Purpose of thought is action; I am assuming words mean thoughts? Action without thought is directionless, though words/thoughts without action is pointless. I think both need to be present; the cultivated man aligns his actions to carefully gathered thoughts. In the absence of the ideal, action matters more, but I contend that abnormal should not be setup as model for imitation.

Yup, from the Monty Python ensemble!

Agreed with your thoughts. I was quite literally referring to the possibility of two kinds of people, one who learns, rather naively, from books, stories, and words, one for example who grows up in a more affluent house, and doesn't learn the world through other people's actions, but through other people's words, for instance his private teachers, that all give him an idealized view of the world. Whereas the man-boy of action, who grows up having to farm the field, having to deal with real people every day, who has to navigate through their pretense, who learns early on that people say one thing and do another, will learn about the world through action, and thus be less idealistic, and less likely to be moral, since he'll try to fit into what the world is.
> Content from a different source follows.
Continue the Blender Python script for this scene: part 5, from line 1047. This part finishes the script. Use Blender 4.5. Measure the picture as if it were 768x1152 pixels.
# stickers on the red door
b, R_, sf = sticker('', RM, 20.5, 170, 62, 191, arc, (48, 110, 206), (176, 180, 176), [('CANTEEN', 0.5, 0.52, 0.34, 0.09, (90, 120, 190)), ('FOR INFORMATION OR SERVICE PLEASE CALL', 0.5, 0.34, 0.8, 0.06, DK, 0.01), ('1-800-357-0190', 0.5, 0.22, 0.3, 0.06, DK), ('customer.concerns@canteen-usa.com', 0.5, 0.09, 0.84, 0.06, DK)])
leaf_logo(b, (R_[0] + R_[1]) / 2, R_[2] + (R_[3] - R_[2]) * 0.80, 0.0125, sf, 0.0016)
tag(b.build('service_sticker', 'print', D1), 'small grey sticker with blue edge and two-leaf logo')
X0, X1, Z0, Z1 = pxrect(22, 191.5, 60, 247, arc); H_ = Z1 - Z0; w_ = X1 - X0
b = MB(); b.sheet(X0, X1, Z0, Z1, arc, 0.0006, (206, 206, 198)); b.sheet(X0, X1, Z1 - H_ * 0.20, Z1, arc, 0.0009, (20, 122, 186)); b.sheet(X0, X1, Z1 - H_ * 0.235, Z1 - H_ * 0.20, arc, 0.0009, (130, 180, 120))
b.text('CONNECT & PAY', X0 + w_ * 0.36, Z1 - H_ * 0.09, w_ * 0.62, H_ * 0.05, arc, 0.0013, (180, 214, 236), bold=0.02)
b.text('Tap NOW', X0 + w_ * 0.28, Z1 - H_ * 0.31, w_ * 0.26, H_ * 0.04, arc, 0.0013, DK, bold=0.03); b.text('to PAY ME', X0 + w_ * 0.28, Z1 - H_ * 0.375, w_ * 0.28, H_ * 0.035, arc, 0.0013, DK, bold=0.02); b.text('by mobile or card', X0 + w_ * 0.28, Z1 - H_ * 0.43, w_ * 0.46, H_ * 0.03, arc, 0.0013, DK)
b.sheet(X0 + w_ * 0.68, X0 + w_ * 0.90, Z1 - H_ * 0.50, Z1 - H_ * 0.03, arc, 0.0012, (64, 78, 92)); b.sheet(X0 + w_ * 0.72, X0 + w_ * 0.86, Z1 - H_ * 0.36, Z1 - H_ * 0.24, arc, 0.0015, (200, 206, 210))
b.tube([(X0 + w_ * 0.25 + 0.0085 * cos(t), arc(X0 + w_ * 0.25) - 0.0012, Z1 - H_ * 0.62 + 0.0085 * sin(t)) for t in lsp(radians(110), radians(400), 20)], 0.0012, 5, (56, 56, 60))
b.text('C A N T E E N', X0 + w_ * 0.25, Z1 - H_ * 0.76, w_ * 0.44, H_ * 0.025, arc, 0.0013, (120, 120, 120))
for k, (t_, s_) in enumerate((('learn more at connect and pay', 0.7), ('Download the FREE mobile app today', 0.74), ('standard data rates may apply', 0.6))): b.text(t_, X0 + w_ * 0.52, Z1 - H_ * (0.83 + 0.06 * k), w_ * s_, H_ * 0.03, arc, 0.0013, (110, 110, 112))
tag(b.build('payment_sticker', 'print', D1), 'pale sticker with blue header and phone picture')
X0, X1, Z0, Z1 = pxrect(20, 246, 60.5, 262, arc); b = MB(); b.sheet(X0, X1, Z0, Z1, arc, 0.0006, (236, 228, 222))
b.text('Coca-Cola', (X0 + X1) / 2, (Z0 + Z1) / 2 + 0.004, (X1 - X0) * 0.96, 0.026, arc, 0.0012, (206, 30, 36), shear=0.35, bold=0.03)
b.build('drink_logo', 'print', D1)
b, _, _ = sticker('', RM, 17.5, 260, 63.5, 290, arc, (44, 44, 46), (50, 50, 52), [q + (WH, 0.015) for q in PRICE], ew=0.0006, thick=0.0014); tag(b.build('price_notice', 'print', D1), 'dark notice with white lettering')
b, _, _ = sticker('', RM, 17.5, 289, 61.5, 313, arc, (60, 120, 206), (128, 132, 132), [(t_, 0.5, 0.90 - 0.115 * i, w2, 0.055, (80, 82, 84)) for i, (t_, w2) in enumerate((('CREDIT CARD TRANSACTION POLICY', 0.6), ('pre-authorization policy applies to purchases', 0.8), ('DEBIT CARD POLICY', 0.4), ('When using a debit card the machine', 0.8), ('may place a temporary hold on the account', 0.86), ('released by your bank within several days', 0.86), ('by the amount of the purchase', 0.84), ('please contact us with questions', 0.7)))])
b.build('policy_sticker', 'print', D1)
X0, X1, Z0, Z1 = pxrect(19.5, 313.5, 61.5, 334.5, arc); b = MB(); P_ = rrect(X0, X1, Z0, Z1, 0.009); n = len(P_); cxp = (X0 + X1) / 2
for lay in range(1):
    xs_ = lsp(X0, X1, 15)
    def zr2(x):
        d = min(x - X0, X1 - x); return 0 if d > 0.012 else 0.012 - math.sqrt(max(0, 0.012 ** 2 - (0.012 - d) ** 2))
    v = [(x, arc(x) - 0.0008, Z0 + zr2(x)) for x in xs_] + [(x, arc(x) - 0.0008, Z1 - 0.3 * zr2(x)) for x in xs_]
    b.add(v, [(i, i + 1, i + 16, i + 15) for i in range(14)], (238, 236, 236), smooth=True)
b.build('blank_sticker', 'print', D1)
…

It's just rather interesting, that this saying, "do as I say and not as I do", seems to reveal so much more about humans than what people have thought. For one, like I mentioned in the post, it seems to codify the idea that our words are always nobler than our actions. This presents to us a being whose "spirit is willing" but whose "flesh is weak". And there's so much more to be unpacked in that one saying.

Normally I would have something meaningful to add, or find something to challenge you one. But not this time. To the point and right on the mark.